The creative sector will welcome the conclusion reached by the Government in the Report that various stages of the development and deployment of AI models are likely to infringe copyright law if carried out in the UK without permission of copyright owners.
While the Impact Assessment notes that "[s]ome aspects of UK copyright law and its application to AI training are disputed", the main source of uncertainty over the past year can arguably be traced back to the Government itself - specifically, its past approach of setting out a 'preferred option' reform proposal that would have weakened UK copyright law.
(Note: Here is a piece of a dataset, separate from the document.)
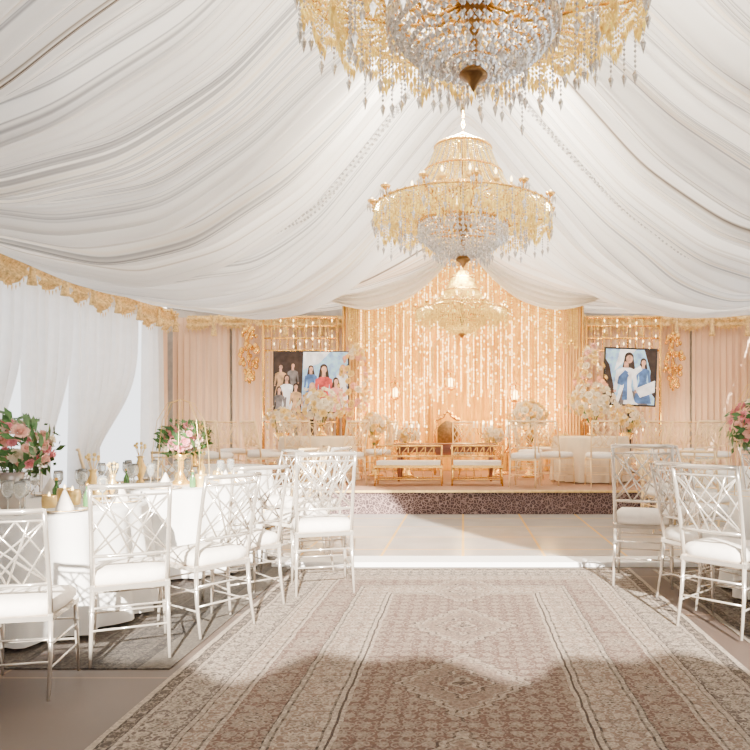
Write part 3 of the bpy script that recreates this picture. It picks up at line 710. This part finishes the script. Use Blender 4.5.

The Report acknowledges that the legal position in the UK in relation to copyright and AI is one of several "uncertain factors" which has affected the extent to which the licensing market has developed; and consultation respondents highlighted that uncertainty created by the Government proposals for change "has a direct adverse impact on the current market for rightsholders".
Despite this, the Government has not definitively ruled out the introduction of a new TDM exception with an opt-out reservation of rights mechanism, as the House of Lords Communications and Digital Select Committee urged it to do last week. Ruling out such a TDM exception would place UK copyright owners in a stronger position when negotiating licensing deals with AI developers, but for now rightsholders have been left to fend for themselves under existing principles of UK IP law – with government indecision looming large in the background.